From Matthew T’s site, a chap who adds high quality comments to this one.

I think research into this area could fuel a few phD theses, on the subject of whether the Conservatives face a secular fall in their safe vote.  Reflect on the fact that they did better under Major, during a recession, after 13 years in power, than they did against Brown in a recession, with eloquent Cameron in charge, and with none of the mud of rulership spattered to their coat*.

If anyone wants to start the PhD now, the Guardian has the data. The LSE’s Election Experts – which occasionally includes Tim Leunig, whom you will know here – has a fascinating looking table showing Power scores compared to votes and seats.
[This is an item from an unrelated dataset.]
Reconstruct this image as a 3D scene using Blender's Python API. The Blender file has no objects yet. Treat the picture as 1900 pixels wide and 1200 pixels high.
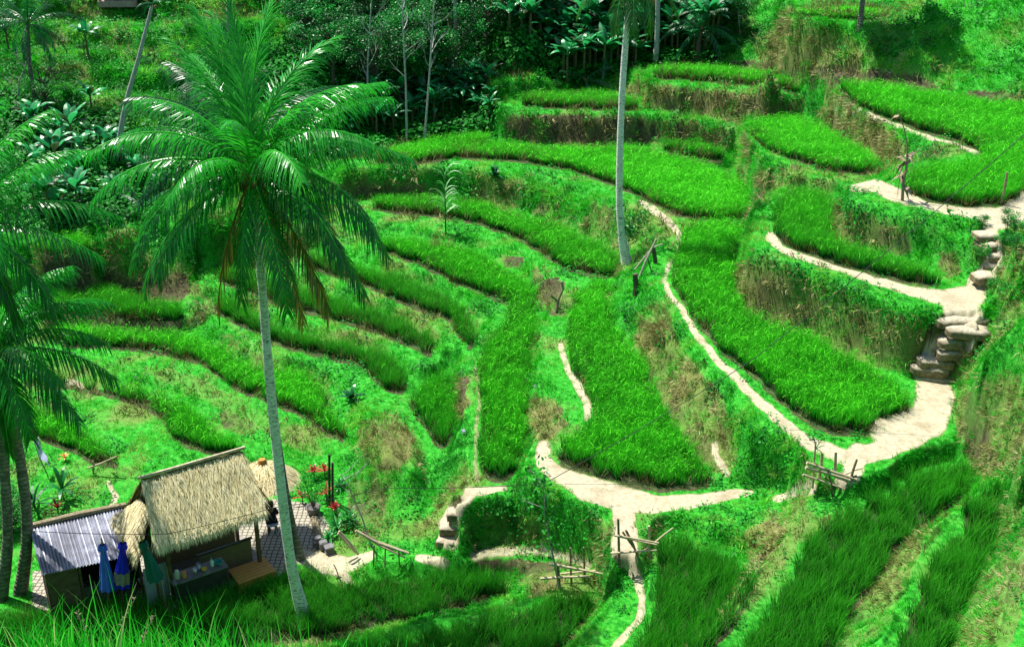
import bpy, bmesh, math, random
import numpy as np
from mathutils import Vector, Matrix
R = math.radians
random.seed(7)
rng = np.random.default_rng(11)

# ------------------------------------------------------------------ camera, sky, sun
scene = bpy.context.scene
col = scene.collection
FPX, PITCH, CX, CY = 2037.0, R(22), 950.0, 600.0
CAMZ = 23.0
cam_d = bpy.data.cameras.new('camera')
cam_d.sensor_width = 36
cam_d.lens = 36 * FPX / 1900
cam_d.clip_end = 2000
cam_d.clip_start = 0.1
cam = bpy.data.objects.new('camera', cam_d)
col.objects.link(cam)
cam.location = (0, 0, CAMZ)
cam.rotation_euler = (R(90) - PITCH, 0, 0)
scene.camera = cam

TOSUN = Vector((-0.36, 0.30, 0.88)).normalized()
world = bpy.data.worlds.new('World')
scene.world = world
world.use_nodes = True
wn = world.node_tree.nodes
wl = world.node_tree.links
bg = wn['Background']
sky = wn.new('ShaderNodeTexSky')
sky.sky_type = 'NISHITA'
sky.sun_disc = False
sky.sun_elevation = math.asin(TOSUN.z)
sky.sun_rotation = math.atan2(TOSUN.x, TOSUN.y)
sky.air_density = 1.0
wl.new(sky.outputs[0], bg.inputs[0])
bg.inputs[1].default_value = 0.10
sd = bpy.data.lights.new('sun', 'SUN')
sd.energy = 5.0
sd.angle = R(0.5)
sd.color = (1.0, 0.96, 0.88)
sun = bpy.data.objects.new('sun', sd)
col.objects.link(sun)
sun.rotation_euler = (-TOSUN).to_track_quat('-Z', 'Y').to_euler()
sun.location = (0, 0, 60)
scene.view_settings.view_transform = 'Standard'
scene.view_settings.look = 'None'
scene.view_settings.exposure = 0.9
scene.view_settings.gamma = 1
scene.render.resolution_x = 1024
scene.render.resolution_y = 646
scene.cycles.max_bounces = 5
scene.cycles.diffuse_bounces = 2
scene.cycles.transmission_bounces = 4
scene.cycles.transparent_max_bounces = 6
scene.cycles.caustics_reflective = False
scene.cycles.caustics_refractive = False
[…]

Finally, on the subject of People Who Comment Intelligently Here, Ben Chu of the Indie has Four reasons for the Lib Dems to be cheerful.  They are all quite right.   It has led me to the thought: was Cleggmania bad for our mental health?  Pre April, I would have been reasonably happy with 23% of the vote, mildly sad about 57 seats, and over the moon about the balance of power and Conservative self-questioning disaffection.

*yes, the ugliest metaphor I have ever used


6 thoughts on “Fascinating disaggregation of the 1992-2010 Tory vote fall

  1. I would expect Clegg to have thrown himself from St Stephen’s tower if the Lib Dems got 57 votes (not having a pass allowing him access to the Clock or Victoria towers). I think you meant ‘seats’ 🙂

  2. Another reason to be tentatively confident is if (and admittedly, that’s still a big if) the economy recovers. Because, as this layman understands it, public approval of politicians tends to have some relation to economic progress (or at least the public’s perception of the economy). Here, at least, is an example from the US:

    If it’s true in the UK to some extent, then any deal the Lib Dems do that puts them in, or associates them with, the government, could be a boost (or at least counteracts any anti-Lab/anti-Tory sentiment) in a year or two.

    Big if though.

    1. Reading that back makes me look silly. Obviously if the economy recovers, that’s good in and of itself. But there could be political, and therefore policy, benefits too.

      1. That blog has one of the greatest quotes of all time beneath its heading.

  3. Yep. One of the greatest quotes of all… but along with about half a zillion other quotes said by other various wiseacres through history.